Data lines:
◇ ◇ ◇ ◇ ◇
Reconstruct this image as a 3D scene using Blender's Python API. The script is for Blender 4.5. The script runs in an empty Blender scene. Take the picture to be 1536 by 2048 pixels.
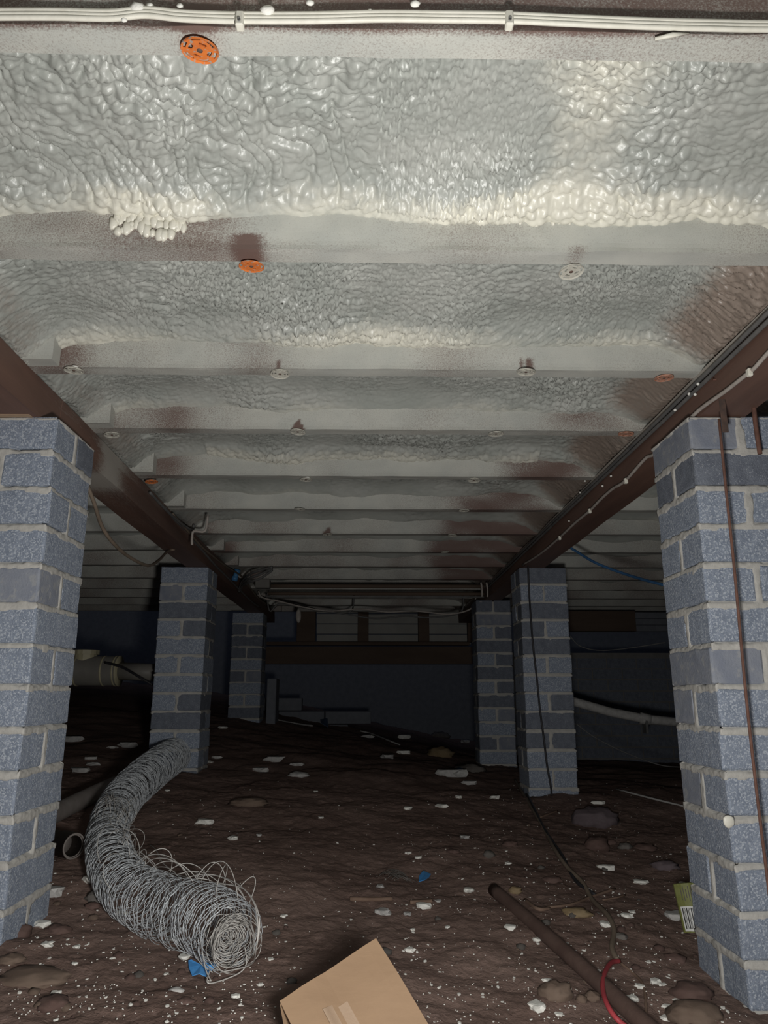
import bpy, math, random
import numpy as np
from mathutils import Vector, Matrix

S = bpy.context.scene
COL = S.collection
random.seed(7)
RNG = np.random.default_rng(11)

# ------------------------------------------------------------------ camera, world, lamps, exposure
CAMZ = 0.60                      # the camera's height; scene heights below are given relative to it
FPX, PITCH, YAW = 1500.0, math.radians(13.9), math.radians(0.88)
cd = bpy.data.cameras.new('camera'); cam = bpy.data.objects.new('camera', cd); COL.objects.link(cam)
cd.sensor_fit = 'VERTICAL'; cd.sensor_height = 36.0; cd.lens = 36.0 * FPX / 2048.0
cd.clip_start = 0.02; cd.clip_end = 60
cam.location = (0, 0, CAMZ); cam.rotation_euler = (math.pi / 2 + PITCH, 0, -YAW)
S.camera = cam

w = bpy.data.worlds.new('world'); S.world = w; w.use_nodes = True
w.node_tree.nodes['Background'].inputs[0].default_value = (0.58, 0.68, 0.95, 1)
w.node_tree.nodes['Background'].inputs[1].default_value = 0.05

ld = bpy.data.lights.new('hand_lamp', 'AREA'); ld.shape = 'DISK'; ld.size = 0.11; ld.energy = 16
ld.color = (1.0, 0.985, 0.95)
lo = bpy.data.objects.new('hand_lamp', ld); COL.objects.link(lo)
lo.location = (0.07, 0.29, CAMZ - 0.13); lo.rotation_euler = (math.pi / 2 + math.radians(14), 0, math.radians(6))
S.view_settings.view_transform = 'Standard'; S.view_settings.look = 'None'
S.view_settings.gamma = 1; S.view_settings.use_curve_mapping = False
S.view_settings.exposure = 0.22

# ------------------------------------------------------------------ helpers: geometry of the view (used once, to measure where things stand)
ca, sa, cp, sp = math.cos(YAW), math.sin(YAW), math.cos(PITCH), math.sin(PITCH)
def ray(x, y):
    dx, dy = (x - 768) / FPX, (1024 - y) / FPX
    r = (ca, -sa, 0); f = (sa * cp, ca * cp, sp); u = (-sa * sp, -ca * sp, cp)
    return Vector([f[i] + dx * r[i] + dy * u[i] for i in range(3)])
def PY(x, y, Y):
    d = ray(x, y); k = Y / d.y
    return Vector((d.x * k, Y, CAMZ + d.z * k))
def PX(x, y, X):
    d = ray(x, y); k = X / d.x
    return Vector((X, d.y * k, CAMZ + d.z * k))
def PZ(x, y, zr):
    d = ray(x, y); k = zr / d.z
    return Vector((d.x * k, d.y * k, CAMZ + zr))

# ------------------------------------------------------------------ helpers: noise
_perm = np.random.default_rng(3).permutation(256)
_perm = np.concatenate([_perm, _perm, _perm])
_ga = np.random.default_rng(5).uniform(0, 2 * math.pi, 256)
def pn(x, y, seed=0):
    x = np.asarray(x, float) + seed * 17.31; y = np.asarray(y, float) + seed * 9.17
    xi = np.floor(x).astype(int); yi = np.floor(y).astype(int); fx = x - xi; fy = y - yi
    u = fx * fx * fx * (fx * (fx * 6 - 15) + 10); v = fy * fy * fy * (fy * (fy * 6 - 15) + 10)
    def g(ix, iy, ax, ay):
        a = _ga[_perm[_perm[ix & 255] + (iy & 255)]]
        return np.cos(a) * ax + np.sin(a) * ay
    a = g(xi, yi, fx, fy); b = g(xi + 1, yi, fx - 1, fy)
    c = g(xi, yi + 1, fx, fy - 1); d = g(xi + 1, yi + 1, fx - 1, fy - 1)
    return 1.41 * ((a * (1 - u) + b * u) * (1 - v) + (c * (1 - u) + d * u) * v)
def fbm(x, y, n=3, seed=0):
    s = 0; a = 1
    for i in range(n):
        s = s + a * pn(x * 2 ** i, y * 2 ** i, seed + i); a *= .5
    return s
def worley(x, y, seed=0):
    x = np.asarray(x, float); y = np.asarray(y, float)
    xi = np.floor(x).astype(int); yi = np.floor(y).astype(int); best = np.full(x.shape, 9.0)
    for ox in (-1, 0, 1):
        for oy in (-1, 0, 1):
            h = _perm[_perm[(xi + ox + seed) & 255] + ((yi + oy) & 255)]
            px = xi + ox + .15 + .7 * h / 255.; py = yi + oy + .15 + .7 * _perm[h + 31] / 255.
            best = np.minimum(best, (px - x) ** 2 + (py - y) ** 2)
    return np.sqrt(best)
def sstep(a, b, x):
    t = np.clip((x - a) / (b - a), 0, 1); return t * t * (3 - 2 * t)

# ------------------------------------------------------------------ helpers: materials
def mat(name, c1, c2=None, scale=20, detail=4, rough=.8, spec=.3, bump=0, bscale=60, metal=0, c3=None, s3=200, t3=.62,
        stretch=None, mid=.5, wid=.25, coord='Object', bdist=.002):
    m = bpy.data.materials.new(name); m.use_nodes = True; nt = m.node_tree; N, L = nt.nodes, nt.links
    b = N['Principled BSDF']; b.inputs['Roughness'].default_value = rough; b.inputs['Metallic'].default_value = metal
    b.inputs['Specular IOR Level'].default_value = spec
    tc = N.new('ShaderNodeTexCoord'); vec = tc.outputs[coord]
    if stretch:
        mp = N.new('ShaderNodeMapping'); mp.inputs['Scale'].default_value = stretch; L.new(vec, mp.inputs[0]); vec = mp.outputs[0]
    m['vec'] = 0
    def noise(sc, det=4, ro=.6):
        n = N.new('ShaderNodeTexNoise'); n.inputs['Scale'].default_value = sc; n.inputs['Detail'].default_value = det
        n.inputs['Roughness'].default_value = ro; L.new(vec, n.inputs['Vector']); return n.outputs[0]
    def mr(src, lo, hi):
        r = N.new('ShaderNodeMapRange'); r.interpolation_type = 'SMOOTHSTEP'; L.new(src, r.inputs[0])
        r.inputs[1].default_value = lo; r.inputs[2].default_value = hi; return r.outputs[0]
    def mix(f, a, bb):
        x = N.new('ShaderNodeMix'); x.data_type = 'RGBA'; L.new(f, x.inputs[0]) if not isinstance(f, float) else None
        if isinstance(f, float): x.inputs[0].default_value = f
        for s, v in ((x.inputs[6], a), (x.inputs[7], bb)):
            if isinstance(v, tuple): s.default_value = (*v, 1)
            else: L.new(v, s)
        return x.outputs[2]
    col = None
    if c2:
        col = mix(mr(noise(scale, detail), mid - wid, mid + wid), c1, c2)
        if c3: col = mix(mr(noise(s3, 2), t3 - .05, t3 + .05), col, c3)
        L.new(col, b.inputs['Base Color'])
    else: b.inputs['Base Color'].default_value = (*c1, 1)
    if bump:
        bn = N.new('ShaderNodeBump'); bn.inputs['Strength'].default_value = bump; bn.inputs['Distance'].default_value = bdist
        L.new(noise(bscale, 5, .65), bn.inputs['Height']); L.new(bn.outputs[0], b.inputs['Normal'])
    m.node_tree['k'] = 1
    return m, dict(N=N, L=L, b=b, noise=noise, mr=mr, mix=mix, col=col)
def M(*a, **k): return mat(*a, **k)[0]
def attr_layer(h, name, color, lo=.35, hi=.65, nscale=250, amt=.5, keep=None):
    """mix a second colour in where a mesh attribute says so, with a speckled edge"""
    N, L = h['N'], h['L']
    a = N.new('ShaderNodeAttribute'); a.attribute_name = name
    n = h['noise'](nscale, 3, .7)
    mm = N.new('ShaderNodeMath'); mm.operation = 'MULTIPLY_ADD'; L.new(n, mm.inputs[0]); mm.inputs[1].default_value = amt * 2; mm.inputs[2].default_value = -amt
    ad = N.new('ShaderNodeMath'); ad.operation = 'ADD'; L.new(a.outputs['Fac'], ad.inputs[0]); L.new(mm.outputs[0], ad.inputs[1])
    f = h['mr'](ad.outputs[0], lo, hi)
    c = h['mix'](f, h['col'], color); L.new(c, h['b'].inputs['Base Color']); h['col'] = c
    return f

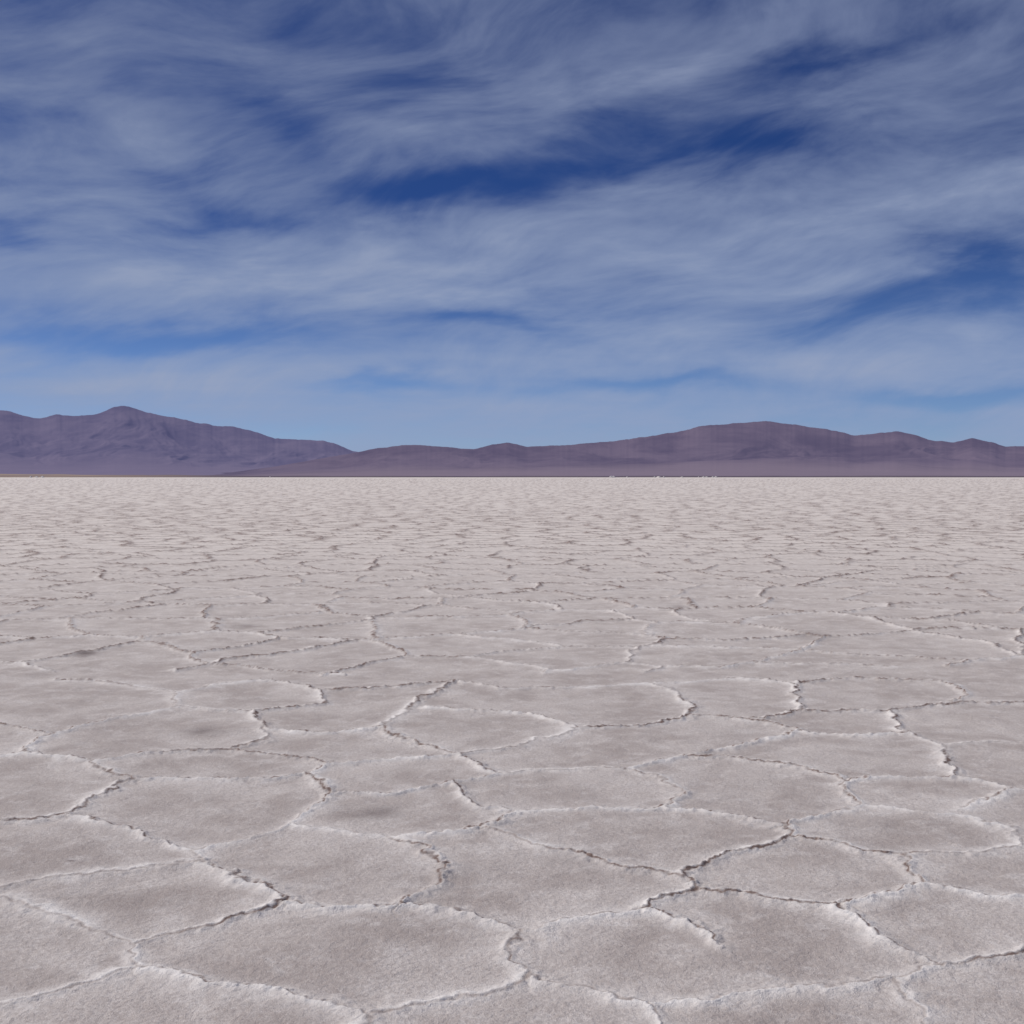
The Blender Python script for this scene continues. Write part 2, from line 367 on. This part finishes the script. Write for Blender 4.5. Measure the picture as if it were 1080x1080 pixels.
for px, py, a, t, tilt, am in BL:
    caz = math.degrees(math.atan((px-540)/F)); cel = math.degrees(math.atan((503-py)/F))
    k = 57.3/F
    mp = n.n.new('ShaderNodeMapping'); mp.vector_type = 'TEXTURE'; n.put(mp.inputs[0], warped)
    mp.inputs['Location'].default_value = (caz, cel, 0)
    mp.inputs['Rotation'].default_value = (0, 0, math.radians(tilt)); mp.inputs['Scale'].default_value = (a*k, t*k, 1)
    dt = n.n.new('ShaderNodeVectorMath'); dt.operation = 'DOT_PRODUCT'; n.put(dt.inputs[0], mp.outputs[0]); n.put(dt.inputs[1], mp.outputs[0])
    e = n.math('EXPONENT', n.math('MULTIPLY', dt.outputs['Value'], -1.))
    dens = n.math('MULTIPLY_ADD', e, am, dens if dens is not None else .57)
f1 = n.noise(mapped(cp.outputs[0], -.15, (.6, 1.3, 1)), 1.0, 7, .55, .1)
f2 = n.noise(mapped(bent, -.14, (.12, .46, 1)), 1.0, 7, .56, .1)
f3 = n.noise(mapped(bent, -.25, (.34, 1.05, 1)), 1.0, 6, .60, .2)
tot = n.math('MULTIPLY_ADD', n.math('SUBTRACT', f1, .5), 1.0, dens)
tot = n.math('MULTIPLY_ADD', n.math('SUBTRACT', f2, .5), 1.4, tot)
tot = n.math('MULTIPLY_ADD', n.math('SUBTRACT', f3, .5), .70, tot)
cf = n.ramp(tot, -.26, 1.2, 0, 1)
deep = n.mix(n.ramp(elv, 1.0, 13), (.44, .53, .76), (.130, .225, .46))      # very clear, dry high-altitude air
skyc = n.mix(1., sky.outputs[0], deep, 'MULTIPLY')
cloud = n.mix(n.ramp(elv, 2, 20), (2.75, 3.5, 5.3), (1.75, 2.2, 3.65))
cloud = n.mix(n.ramp(tot, .8, 1.4, 0, .6), cloud, (3.3, 3.8, 5.2))
n.put(bg.inputs['Color'], n.mix(cf, skyc, cloud)); bg.inputs['Strength'].default_value = .1

sd = bpy.data.lights.new("sun", 'SUN'); sd.energy = 3.8; sd.angle = math.radians(.5); sd.color = (1, .95, .885)
so = bpy.data.objects.new("sun", sd); bpy.context.collection.objects.link(so)
from mathutils import Vector
dv = Vector((math.sin(SUN_AZ)*math.cos(SUN_EL), math.cos(SUN_AZ)*math.cos(SUN_EL), math.sin(SUN_EL)))
so.rotation_euler = dv.to_track_quat('Z', 'Y').to_euler()

cd = bpy.data.cameras.new("camera"); cam = bpy.data.objects.new("camera", cd); bpy.context.collection.objects.link(cam)
cam.location = (0, 0, EYE); cam.rotation_euler = (math.pi/2-PITCH, 0, 0)
cd.sensor_width = 36; cd.lens = 36*F/1080; cd.clip_start = .05; cd.clip_end = 200000
bpy.context.scene.camera = cam
bpy.context.scene.view_settings.view_transform = 'Standard'
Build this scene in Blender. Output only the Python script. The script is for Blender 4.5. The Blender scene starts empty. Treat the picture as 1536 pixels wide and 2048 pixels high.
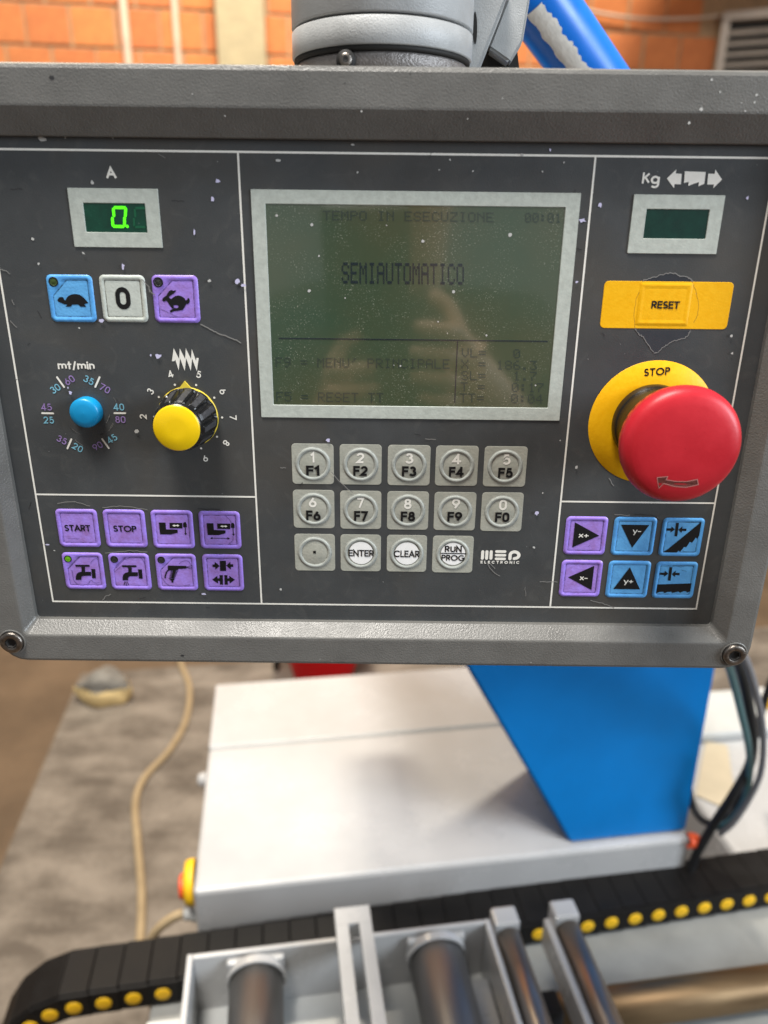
import bpy, bmesh, math, random
from mathutils import Vector
S = bpy.context.scene
COL = S.collection
random.seed(7)
rad = math.radians
# ------------------------------------------------------------------ camera
H, D, PITCH, ROLL, FPX = 1.55, 0.346, rad(20.8), 0.0118, 1500.0
cd = bpy.data.cameras.new("camera"); cam = bpy.data.objects.new("camera", cd); COL.objects.link(cam)
cam.location = (0, 0, H)
S.camera = cam
_r0 = Vector((1, 0, 0)); _u0 = Vector((0, math.sin(PITCH), math.cos(PITCH))); _f = Vector((0, math.cos(PITCH), -math.sin(PITCH)))
_r = _r0*math.cos(ROLL)+_u0*math.sin(ROLL); _u = -_r0*math.sin(ROLL)+_u0*math.cos(ROLL)
from mathutils import Matrix
cam.rotation_euler = Matrix((( _r.x, _u.x, -_f.x), (_r.y, _u.y, -_f.y), (_r.z, _u.z, -_f.z))).to_euler()
cd.sensor_fit = 'VERTICAL'; cd.sensor_height = 36.0; cd.lens = FPX/2048*36.0
cd.clip_start = 0.01; cd.clip_end = 100
cd.dof.use_dof = True; cd.dof.focus_distance = 0.362; cd.dof.aperture_fstop = 26.37/4.2
# ------------------------------------------------------------------ world, lamps, exposure
w = bpy.data.worlds.new("World"); S.world = w; w.use_nodes = True
bg = w.node_tree.nodes["Background"]; bg.inputs[0].default_value = (0.95, 0.97, 1.0, 1); bg.inputs[1].default_value = 0.32
S.view_settings.view_transform = 'Standard'; S.view_settings.look = 'None'; S.view_settings.exposure = 0.10; S.view_settings.gamma = 1.0
S.cycles.use_denoising = True
S.cycles.max_bounces = 6; S.cycles.diffuse_bounces = 3; S.cycles.glossy_bounces = 3
S.cycles.caustics_reflective = False; S.cycles.caustics_refractive = False
def area(name, loc, target, size, sy, power, color):
    l = bpy.data.lights.new(name, 'AREA'); l.shape = 'RECTANGLE'; l.size = size; l.size_y = sy; l.energy = power; l.color = color
    o = bpy.data.objects.new(name, l); COL.objects.link(o); o.location = loc
    o.rotation_euler = (Vector(target)-Vector(loc)).to_track_quat('-Z', 'Y').to_euler()
    return o
area("skylight_lamp", (-0.55, -0.45, 4.9), (0.0, 0.45, 1.2), 1.2, 0.9, 232, (1.0, 0.95, 0.88))
area("doorway_lamp", (2.7, -0.75, 2.15), (0.0, 0.45, 1.3), 1.0, 1.2, 84, (0.80, 0.90, 1.0))
area("rear_skylight_lamp", (-2.2, 3.2, 4.6), (0.1, 0.6, 1.1), 1.2, 1.0, 34, (1.0, 0.80, 0.55))
area("wall_skylight_lamp", (-0.3, 2.6, 6.0), (0.0, 5.6, 2.6), 0.6, 0.6, 430, (1.0, 0.9, 0.74))
# ------------------------------------------------------------------ frames of reference
A = rad(8.5); EX = Vector((math.cos(A), math.sin(A), 0)); EY = Vector((-math.sin(A), math.cos(A), 0))
def RM(x, y, z): return EX*x+EY*y+Vector((0, 0, z))                  # hall axes -> world
def PN(u, v, lift=0.0): return Vector((u, D-lift, v))                 # panel face (u right, v up, lift towards the viewer)
def ray(px, py): return _f+_r*((px-768)/FPX)-_u*((py-1024)/FPX)
def onpanel(px, py, lift=0.0):
    d = ray(px, py); t = (D-lift)/d.y
    return (d.x*t, H+d.z*t)
def onyplane(px, py, y):
    d = ray(px, py); return Vector((0, 0, H))+d*(y/d.y)
def onz(px, py, z):
    d = ray(px, py); return Vector((0, 0, H))+d*((z-H)/d.z)
def onroomy(px, py, y):
    d = ray(px, py); return Vector((0, 0, H))+d*(y/d.dot(EY))
def onroomx(px, py, x):
    d = ray(px, py); return Vector((0, 0, H))+d*(x/d.dot(EX))
class Zm:                                                             # reading frame of an enlarged detail: (x0, y0, scale)
    def __init__(s, x0, y0, k): s.x0, s.y0, s.k = x0, y0, k
    def __call__(s, x, y, lift=0.0): return onpanel(s.x0+x/s.k, s.y0+y/s.k, lift)
PX = Zm(0, 0, 1.0)
Z1 = Zm(80, 530, 9.035); Z2 = Zm(240, 530, 9.035); Z3 = Zm(290, 1010, 7.314); Z4 = Zm(100, 1010, 7.314); Z5 = Zm(1110, 1020, 9.6)
Z6 = Zm(1260, 1020, 9.6); ZK = Zm(560, 860, 2.954); ZA = Zm(40, 300, 3.339); ZG = Zm(1100, 300, 3.523); ZD = Zm(60, 690, 7.68)
ZY = Zm(270, 690, 7.314); ZE = Zm(1080, 500, 3.368); ZL = Zm(500, 360, 2.259); ZM = Zm(940, 1080, 12.8); ZQ = Zm(0, 500, 3.0)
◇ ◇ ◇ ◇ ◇
Task requirements:
Begin at the first line of the records and please reproduce every line exactly through the one containing "w.node_tree.nodes['Background'].inputs[1].default_value = 0.05", leaving all pictures out.

Output for this task:
Reconstruct this image as a 3D scene using Blender's Python API. The script is for Blender 4.5. The script runs in an empty Blender scene. Take the picture to be 1536 by 2048 pixels.
import bpy, math, random
import numpy as np
from mathutils import Vector, Matrix

S = bpy.context.scene
COL = S.collection
random.seed(7)
RNG = np.random.default_rng(11)

# ------------------------------------------------------------------ camera, world, lamps, exposure
CAMZ = 0.60                      # the camera's height; scene heights below are given relative to it
FPX, PITCH, YAW = 1500.0, math.radians(13.9), math.radians(0.88)
cd = bpy.data.cameras.new('camera'); cam = bpy.data.objects.new('camera', cd); COL.objects.link(cam)
cd.sensor_fit = 'VERTICAL'; cd.sensor_height = 36.0; cd.lens = 36.0 * FPX / 2048.0
cd.clip_start = 0.02; cd.clip_end = 60
cam.location = (0, 0, CAMZ); cam.rotation_euler = (math.pi / 2 + PITCH, 0, -YAW)
S.camera = cam

w = bpy.data.worlds.new('world'); S.world = w; w.use_nodes = True
w.node_tree.nodes['Background'].inputs[0].default_value = (0.58, 0.68, 0.95, 1)
w.node_tree.nodes['Background'].inputs[1].default_value = 0.05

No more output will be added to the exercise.